In its order of April 28, 2014, this court indicated that it was amenable to considering a properly-filed motion for stay under the Rhines rubric. ECF No. 39, p. 3. Despite having ample time do so subsequent to that order, Mack has not filed such a motion. Accordingly, the remaining option for Mack is to delete the unexhausted claim and proceed with the exhausted claims. See Rhines, 544 U.S. at 278 (citing Lundy, 455 U.S. at 520). The court will provide him the opportunity to abandon Ground Three. If he does so, this case will proceed on his remaining exhausted claims. If he does not abandon his unexhausted claim, his entire petition shall be dismissed under Lundy.

IT IS THEREFORE ORDERED that respondents' motion to dismiss (ECF No. 42) is GRANTED in part and DENIED in part, as set forth above.

IT IS FURTHER ORDERED that petitioner shall have twenty (20) days from the date this order is entered within which to file a Notice of Abandonment of Unexhausted Claim, indicating that the Ground Three is to be deleted from his petition for writ of habeas corpus (ECF No. 1).

IT IS FURTHER ORDERED that, if petitioner does not abandon his unexhausted claim within the time allowed, the petition shall be dismissed under Rose v.

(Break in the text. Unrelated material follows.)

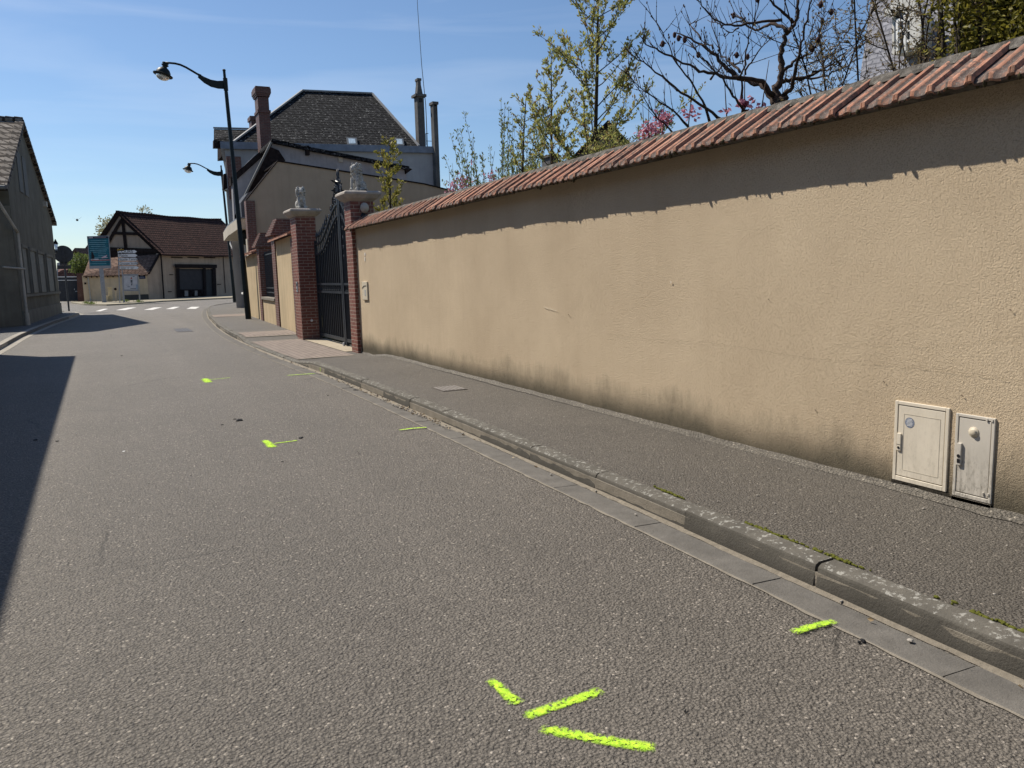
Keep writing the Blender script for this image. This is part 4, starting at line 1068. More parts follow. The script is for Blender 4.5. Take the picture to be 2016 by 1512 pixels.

Lundy, 455 U.S. 509 (1982).

IT IS FURTHER ORDERED that, if petitioner abandons his unexhausted claim within the time allowed, respondents shall have forty-five (45) days from the date the Notice of Abandonment is filed within which to file an answer to the remaining claims in the petition. In all other respects, the scheduling of this matter shall be controlled by the order entered on October 16, 2013 (ECF No. 25).

FootNotes


1. For citations to the court record, page numbers are based on CM/ECF pagination.